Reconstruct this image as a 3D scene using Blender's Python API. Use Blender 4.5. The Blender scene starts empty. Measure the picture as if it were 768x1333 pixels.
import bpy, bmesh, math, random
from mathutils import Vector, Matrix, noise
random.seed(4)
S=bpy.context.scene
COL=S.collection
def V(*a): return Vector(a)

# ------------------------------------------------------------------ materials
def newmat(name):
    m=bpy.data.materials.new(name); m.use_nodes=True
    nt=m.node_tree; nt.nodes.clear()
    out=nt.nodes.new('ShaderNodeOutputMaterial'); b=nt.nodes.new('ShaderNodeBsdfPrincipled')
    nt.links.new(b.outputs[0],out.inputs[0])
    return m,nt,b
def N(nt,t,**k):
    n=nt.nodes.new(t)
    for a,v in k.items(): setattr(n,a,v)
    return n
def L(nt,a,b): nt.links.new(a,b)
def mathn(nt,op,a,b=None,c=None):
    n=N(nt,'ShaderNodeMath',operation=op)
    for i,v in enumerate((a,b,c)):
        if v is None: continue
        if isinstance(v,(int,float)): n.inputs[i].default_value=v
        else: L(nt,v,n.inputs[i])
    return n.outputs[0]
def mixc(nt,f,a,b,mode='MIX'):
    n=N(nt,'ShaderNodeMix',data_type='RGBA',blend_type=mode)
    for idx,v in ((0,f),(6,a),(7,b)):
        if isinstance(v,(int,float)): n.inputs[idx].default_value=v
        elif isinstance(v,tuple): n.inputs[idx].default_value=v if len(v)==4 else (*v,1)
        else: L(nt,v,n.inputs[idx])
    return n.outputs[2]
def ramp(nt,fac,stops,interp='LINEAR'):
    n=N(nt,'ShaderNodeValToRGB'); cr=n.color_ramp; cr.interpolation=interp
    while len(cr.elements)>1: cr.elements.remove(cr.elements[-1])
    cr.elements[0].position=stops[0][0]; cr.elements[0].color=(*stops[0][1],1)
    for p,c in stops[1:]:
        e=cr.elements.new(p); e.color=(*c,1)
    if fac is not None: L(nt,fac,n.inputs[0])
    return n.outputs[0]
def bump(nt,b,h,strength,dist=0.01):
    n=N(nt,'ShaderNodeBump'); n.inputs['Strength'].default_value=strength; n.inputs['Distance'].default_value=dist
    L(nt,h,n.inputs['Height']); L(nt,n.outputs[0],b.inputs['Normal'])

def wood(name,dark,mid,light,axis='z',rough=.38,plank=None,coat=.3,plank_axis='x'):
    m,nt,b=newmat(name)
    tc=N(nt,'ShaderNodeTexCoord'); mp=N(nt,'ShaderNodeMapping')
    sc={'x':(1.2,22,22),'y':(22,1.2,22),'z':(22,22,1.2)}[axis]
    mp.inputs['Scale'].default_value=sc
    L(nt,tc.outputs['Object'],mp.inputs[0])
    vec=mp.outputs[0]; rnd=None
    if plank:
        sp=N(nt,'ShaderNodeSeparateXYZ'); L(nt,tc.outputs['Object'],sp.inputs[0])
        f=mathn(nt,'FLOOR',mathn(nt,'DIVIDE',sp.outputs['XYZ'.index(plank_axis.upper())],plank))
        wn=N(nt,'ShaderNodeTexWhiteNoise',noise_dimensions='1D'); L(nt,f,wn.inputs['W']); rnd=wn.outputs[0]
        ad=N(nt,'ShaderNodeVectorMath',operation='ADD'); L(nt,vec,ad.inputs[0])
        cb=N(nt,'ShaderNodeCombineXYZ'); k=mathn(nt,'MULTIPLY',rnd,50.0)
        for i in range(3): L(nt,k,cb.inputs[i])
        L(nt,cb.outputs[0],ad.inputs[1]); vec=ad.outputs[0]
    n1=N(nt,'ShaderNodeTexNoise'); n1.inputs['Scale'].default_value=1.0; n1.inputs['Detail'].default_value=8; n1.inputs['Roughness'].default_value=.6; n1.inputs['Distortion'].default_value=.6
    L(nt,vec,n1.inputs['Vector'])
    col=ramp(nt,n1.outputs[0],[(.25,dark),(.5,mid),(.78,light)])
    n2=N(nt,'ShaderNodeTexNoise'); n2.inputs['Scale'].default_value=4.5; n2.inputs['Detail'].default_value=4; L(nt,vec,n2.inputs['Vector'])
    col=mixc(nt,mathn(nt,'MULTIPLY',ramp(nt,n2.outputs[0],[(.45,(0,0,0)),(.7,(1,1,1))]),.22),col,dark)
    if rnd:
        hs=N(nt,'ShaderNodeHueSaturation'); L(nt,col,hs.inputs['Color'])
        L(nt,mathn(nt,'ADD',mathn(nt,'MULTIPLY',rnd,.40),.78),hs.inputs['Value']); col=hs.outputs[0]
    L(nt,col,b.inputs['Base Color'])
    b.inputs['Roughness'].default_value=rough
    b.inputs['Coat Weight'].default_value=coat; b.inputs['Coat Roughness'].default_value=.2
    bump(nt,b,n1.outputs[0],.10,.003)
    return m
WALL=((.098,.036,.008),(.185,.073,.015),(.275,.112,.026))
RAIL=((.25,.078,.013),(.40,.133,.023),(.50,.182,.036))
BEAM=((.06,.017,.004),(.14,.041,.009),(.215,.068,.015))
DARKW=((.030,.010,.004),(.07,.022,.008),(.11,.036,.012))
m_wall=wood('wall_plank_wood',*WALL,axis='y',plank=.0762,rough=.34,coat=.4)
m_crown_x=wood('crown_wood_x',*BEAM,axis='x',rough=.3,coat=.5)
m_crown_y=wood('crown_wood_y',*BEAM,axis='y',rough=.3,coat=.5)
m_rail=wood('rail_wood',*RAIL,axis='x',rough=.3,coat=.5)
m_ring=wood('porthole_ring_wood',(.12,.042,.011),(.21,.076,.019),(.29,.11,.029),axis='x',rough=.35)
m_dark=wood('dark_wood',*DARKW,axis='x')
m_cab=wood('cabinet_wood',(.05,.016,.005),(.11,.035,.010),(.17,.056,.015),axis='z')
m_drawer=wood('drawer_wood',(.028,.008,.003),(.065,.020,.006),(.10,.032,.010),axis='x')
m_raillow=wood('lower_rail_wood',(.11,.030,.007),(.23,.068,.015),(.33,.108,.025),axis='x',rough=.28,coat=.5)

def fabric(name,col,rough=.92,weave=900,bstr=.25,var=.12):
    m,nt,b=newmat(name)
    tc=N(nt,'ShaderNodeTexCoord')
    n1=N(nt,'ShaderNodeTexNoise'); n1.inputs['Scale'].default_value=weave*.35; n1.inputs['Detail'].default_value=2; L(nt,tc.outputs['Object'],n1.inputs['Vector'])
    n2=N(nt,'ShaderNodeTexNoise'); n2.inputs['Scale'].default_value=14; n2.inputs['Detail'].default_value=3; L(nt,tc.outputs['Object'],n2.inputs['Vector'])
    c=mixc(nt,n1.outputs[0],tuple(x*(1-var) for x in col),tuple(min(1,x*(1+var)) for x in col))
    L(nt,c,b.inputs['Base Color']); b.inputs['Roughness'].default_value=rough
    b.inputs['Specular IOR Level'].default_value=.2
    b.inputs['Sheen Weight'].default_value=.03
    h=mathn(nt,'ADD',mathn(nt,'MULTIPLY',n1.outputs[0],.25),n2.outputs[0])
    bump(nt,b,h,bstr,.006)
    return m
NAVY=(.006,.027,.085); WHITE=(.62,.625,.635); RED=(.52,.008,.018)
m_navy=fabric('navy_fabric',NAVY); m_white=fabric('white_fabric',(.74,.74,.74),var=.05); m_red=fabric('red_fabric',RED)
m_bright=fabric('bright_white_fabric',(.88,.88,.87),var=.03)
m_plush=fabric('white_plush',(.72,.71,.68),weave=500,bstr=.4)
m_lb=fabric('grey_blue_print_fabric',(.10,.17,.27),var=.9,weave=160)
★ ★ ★
■ WHAT TO PRODUCE
Look through the material above and print exactly the lines from the one containing "RAIL=((.25,.078,.013),(.40,.133,.023),(.50,.182,.036))" to the one containing "m_crown_y=wood('crown_wood_y',*BEAM,axis='y',rough=.3,coat=.5)", both included, and nothing more.

■ RESULT
RAIL=((.25,.078,.013),(.40,.133,.023),(.50,.182,.036))
BEAM=((.06,.017,.004),(.14,.041,.009),(.215,.068,.015))
DARKW=((.030,.010,.004),(.07,.022,.008),(.11,.036,.012))
m_wall=wood('wall_plank_wood',*WALL,axis='y',plank=.0762,rough=.34,coat=.4)
m_crown_x=wood('crown_wood_x',*BEAM,axis='x',rough=.3,coat=.5)
m_crown_y=wood('crown_wood_y',*BEAM,axis='y',rough=.3,coat=.5)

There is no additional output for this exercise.